EXERCISE DESCRIPTION: What follows is a listing; give it again exactly, in its entirety.

Scene modeling code data
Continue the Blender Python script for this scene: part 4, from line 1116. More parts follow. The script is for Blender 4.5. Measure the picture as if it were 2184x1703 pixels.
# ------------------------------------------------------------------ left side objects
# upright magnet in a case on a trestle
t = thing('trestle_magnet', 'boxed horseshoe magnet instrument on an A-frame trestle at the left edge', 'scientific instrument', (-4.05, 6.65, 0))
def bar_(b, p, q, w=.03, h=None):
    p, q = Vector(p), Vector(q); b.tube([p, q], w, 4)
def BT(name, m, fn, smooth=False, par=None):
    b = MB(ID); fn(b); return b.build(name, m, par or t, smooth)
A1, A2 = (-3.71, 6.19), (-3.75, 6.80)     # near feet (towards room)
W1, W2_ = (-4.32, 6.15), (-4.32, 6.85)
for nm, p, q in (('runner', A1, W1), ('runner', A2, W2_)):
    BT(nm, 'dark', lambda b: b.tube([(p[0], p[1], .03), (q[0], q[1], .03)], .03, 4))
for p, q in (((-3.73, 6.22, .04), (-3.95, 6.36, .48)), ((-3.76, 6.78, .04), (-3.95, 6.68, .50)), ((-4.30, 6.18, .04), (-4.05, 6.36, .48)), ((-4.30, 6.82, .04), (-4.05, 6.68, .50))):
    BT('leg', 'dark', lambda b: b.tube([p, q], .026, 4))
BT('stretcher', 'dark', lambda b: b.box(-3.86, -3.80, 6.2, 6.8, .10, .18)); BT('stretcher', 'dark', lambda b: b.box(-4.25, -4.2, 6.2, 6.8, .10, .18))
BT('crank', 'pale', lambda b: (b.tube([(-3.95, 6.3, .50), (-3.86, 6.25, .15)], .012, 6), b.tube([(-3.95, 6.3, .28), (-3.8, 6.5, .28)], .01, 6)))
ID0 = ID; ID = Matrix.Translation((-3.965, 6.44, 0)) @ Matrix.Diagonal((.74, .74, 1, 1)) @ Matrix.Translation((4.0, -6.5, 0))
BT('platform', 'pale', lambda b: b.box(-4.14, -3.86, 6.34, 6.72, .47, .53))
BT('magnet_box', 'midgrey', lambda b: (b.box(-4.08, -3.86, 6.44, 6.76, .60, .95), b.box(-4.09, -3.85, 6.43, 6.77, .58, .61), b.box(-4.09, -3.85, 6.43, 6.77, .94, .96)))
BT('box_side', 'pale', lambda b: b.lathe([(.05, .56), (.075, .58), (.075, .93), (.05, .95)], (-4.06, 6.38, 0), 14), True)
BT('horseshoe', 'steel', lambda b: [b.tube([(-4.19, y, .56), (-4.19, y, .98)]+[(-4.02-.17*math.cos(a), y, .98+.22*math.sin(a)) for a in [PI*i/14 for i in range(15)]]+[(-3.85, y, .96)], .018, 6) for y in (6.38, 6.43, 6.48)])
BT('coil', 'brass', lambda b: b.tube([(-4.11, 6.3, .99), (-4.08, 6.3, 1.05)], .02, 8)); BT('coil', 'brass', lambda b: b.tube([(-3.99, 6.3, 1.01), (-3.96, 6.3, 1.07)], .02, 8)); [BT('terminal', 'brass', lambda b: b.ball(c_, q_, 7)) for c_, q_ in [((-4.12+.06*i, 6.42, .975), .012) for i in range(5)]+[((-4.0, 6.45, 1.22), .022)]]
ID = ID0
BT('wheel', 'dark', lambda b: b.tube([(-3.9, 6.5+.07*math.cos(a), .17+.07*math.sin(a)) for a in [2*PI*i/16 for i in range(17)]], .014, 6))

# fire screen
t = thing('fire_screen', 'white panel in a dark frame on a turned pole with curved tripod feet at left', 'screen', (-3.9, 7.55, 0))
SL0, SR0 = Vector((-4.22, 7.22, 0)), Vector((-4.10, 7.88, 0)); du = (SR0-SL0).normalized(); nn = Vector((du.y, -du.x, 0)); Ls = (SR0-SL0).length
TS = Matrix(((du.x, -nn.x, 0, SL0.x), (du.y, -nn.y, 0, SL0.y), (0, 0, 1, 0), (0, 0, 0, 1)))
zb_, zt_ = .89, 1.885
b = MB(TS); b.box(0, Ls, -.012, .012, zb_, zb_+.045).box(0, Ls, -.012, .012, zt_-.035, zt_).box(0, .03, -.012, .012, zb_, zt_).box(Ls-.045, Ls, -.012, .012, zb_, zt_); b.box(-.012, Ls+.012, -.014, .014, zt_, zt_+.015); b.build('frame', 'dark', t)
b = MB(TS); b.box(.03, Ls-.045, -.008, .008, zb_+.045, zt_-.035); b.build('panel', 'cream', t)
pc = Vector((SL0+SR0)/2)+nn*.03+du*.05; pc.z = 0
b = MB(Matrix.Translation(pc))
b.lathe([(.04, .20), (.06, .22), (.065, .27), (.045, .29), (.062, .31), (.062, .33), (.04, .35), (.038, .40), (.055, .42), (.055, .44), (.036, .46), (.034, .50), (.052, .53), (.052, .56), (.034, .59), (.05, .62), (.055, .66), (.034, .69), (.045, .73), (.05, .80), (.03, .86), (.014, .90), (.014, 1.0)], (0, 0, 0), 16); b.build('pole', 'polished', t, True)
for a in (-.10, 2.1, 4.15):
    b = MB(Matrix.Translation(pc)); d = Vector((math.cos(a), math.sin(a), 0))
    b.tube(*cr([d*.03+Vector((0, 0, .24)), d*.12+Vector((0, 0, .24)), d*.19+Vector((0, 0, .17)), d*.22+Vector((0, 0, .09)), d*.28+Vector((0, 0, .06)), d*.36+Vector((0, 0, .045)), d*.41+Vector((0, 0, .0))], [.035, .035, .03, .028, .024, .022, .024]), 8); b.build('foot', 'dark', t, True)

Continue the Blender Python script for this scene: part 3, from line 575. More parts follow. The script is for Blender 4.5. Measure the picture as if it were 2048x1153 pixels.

ANSWER TO THE EXERCISE:
Continue the Blender Python script for this scene: part 4, from line 1116. More parts follow. The script is for Blender 4.5. Measure the picture as if it were 2184x1703 pixels.
# ------------------------------------------------------------------ left side objects
# upright magnet in a case on a trestle
t = thing('trestle_magnet', 'boxed horseshoe magnet instrument on an A-frame trestle at the left edge', 'scientific instrument', (-4.05, 6.65, 0))
def bar_(b, p, q, w=.03, h=None):
    p, q = Vector(p), Vector(q); b.tube([p, q], w, 4)
def BT(name, m, fn, smooth=False, par=None):
    b = MB(ID); fn(b); return b.build(name, m, par or t, smooth)
A1, A2 = (-3.71, 6.19), (-3.75, 6.80)     # near feet (towards room)
W1, W2_ = (-4.32, 6.15), (-4.32, 6.85)
for nm, p, q in (('runner', A1, W1), ('runner', A2, W2_)):
    BT(nm, 'dark', lambda b: b.tube([(p[0], p[1], .03), (q[0], q[1], .03)], .03, 4))
for p, q in (((-3.73, 6.22, .04), (-3.95, 6.36, .48)), ((-3.76, 6.78, .04), (-3.95, 6.68, .50)), ((-4.30, 6.18, .04), (-4.05, 6.36, .48)), ((-4.30, 6.82, .04), (-4.05, 6.68, .50))):
    BT('leg', 'dark', lambda b: b.tube([p, q], .026, 4))
BT('stretcher', 'dark', lambda b: b.box(-3.86, -3.80, 6.2, 6.8, .10, .18)); BT('stretcher', 'dark', lambda b: b.box(-4.25, -4.2, 6.2, 6.8, .10, .18))
BT('crank', 'pale', lambda b: (b.tube([(-3.95, 6.3, .50), (-3.86, 6.25, .15)], .012, 6), b.tube([(-3.95, 6.3, .28), (-3.8, 6.5, .28)], .01, 6)))
ID0 = ID; ID = Matrix.Translation((-3.965, 6.44, 0)) @ Matrix.Diagonal((.74, .74, 1, 1)) @ Matrix.Translation((4.0, -6.5, 0))
BT('platform', 'pale', lambda b: b.box(-4.14, -3.86, 6.34, 6.72, .47, .53))
BT('magnet_box', 'midgrey', lambda b: (b.box(-4.08, -3.86, 6.44, 6.76, .60, .95), b.box(-4.09, -3.85, 6.43, 6.77, .58, .61), b.box(-4.09, -3.85, 6.43, 6.77, .94, .96)))
BT('box_side', 'pale', lambda b: b.lathe([(.05, .56), (.075, .58), (.075, .93), (.05, .95)], (-4.06, 6.38, 0), 14), True)
BT('horseshoe', 'steel', lambda b: [b.tube([(-4.19, y, .56), (-4.19, y, .98)]+[(-4.02-.17*math.cos(a), y, .98+.22*math.sin(a)) for a in [PI*i/14 for i in range(15)]]+[(-3.85, y, .96)], .018, 6) for y in (6.38, 6.43, 6.48)])
BT('coil', 'brass', lambda b: b.tube([(-4.11, 6.3, .99), (-4.08, 6.3, 1.05)], .02, 8)); BT('coil', 'brass', lambda b: b.tube([(-3.99, 6.3, 1.01), (-3.96, 6.3, 1.07)], .02, 8)); [BT('terminal', 'brass', lambda b: b.ball(c_, q_, 7)) for c_, q_ in [((-4.12+.06*i, 6.42, .975), .012) for i in range(5)]+[((-4.0, 6.45, 1.22), .022)]]
ID = ID0
BT('wheel', 'dark', lambda b: b.tube([(-3.9, 6.5+.07*math.cos(a), .17+.07*math.sin(a)) for a in [2*PI*i/16 for i in range(17)]], .014, 6))

# fire screen
t = thing('fire_screen', 'white panel in a dark frame on a turned pole with curved tripod feet at left', 'screen', (-3.9, 7.55, 0))
SL0, SR0 = Vector((-4.22, 7.22, 0)), Vector((-4.10, 7.88, 0)); du = (SR0-SL0).normalized(); nn = Vector((du.y, -du.x, 0)); Ls = (SR0-SL0).length
TS = Matrix(((du.x, -nn.x, 0, SL0.x), (du.y, -nn.y, 0, SL0.y), (0, 0, 1, 0), (0, 0, 0, 1)))
zb_, zt_ = .89, 1.885
b = MB(TS); b.box(0, Ls, -.012, .012, zb_, zb_+.045).box(0, Ls, -.012, .012, zt_-.035, zt_).box(0, .03, -.012, .012, zb_, zt_).box(Ls-.045, Ls, -.012, .012, zb_, zt_); b.box(-.012, Ls+.012, -.014, .014, zt_, zt_+.015); b.build('frame', 'dark', t)
b = MB(TS); b.box(.03, Ls-.045, -.008, .008, zb_+.045, zt_-.035); b.build('panel', 'cream', t)
pc = Vector((SL0+SR0)/2)+nn*.03+du*.05; pc.z = 0
b = MB(Matrix.Translation(pc))
b.lathe([(.04, .20), (.06, .22), (.065, .27), (.045, .29), (.062, .31), (.062, .33), (.04, .35), (.038, .40), (.055, .42), (.055, .44), (.036, .46), (.034, .50), (.052, .53), (.052, .56), (.034, .59), (.05, .62), (.055, .66), (.034, .69), (.045, .73), (.05, .80), (.03, .86), (.014, .90), (.014, 1.0)], (0, 0, 0), 16); b.build('pole', 'polished', t, True)
for a in (-.10, 2.1, 4.15):
    b = MB(Matrix.Translation(pc)); d = Vector((math.cos(a), math.sin(a), 0))
    b.tube(*cr([d*.03+Vector((0, 0, .24)), d*.12+Vector((0, 0, .24)), d*.19+Vector((0, 0, .17)), d*.22+Vector((0, 0, .09)), d*.28+Vector((0, 0, .06)), d*.36+Vector((0, 0, .045)), d*.41+Vector((0, 0, .0))], [.035, .035, .03, .028, .024, .022, .024]), 8); b.build('foot', 'dark', t, True)

Continue the Blender Python script for this scene: part 3, from line 575. More parts follow. The script is for Blender 4.5. Measure the picture as if it were 2048x1153 pixels.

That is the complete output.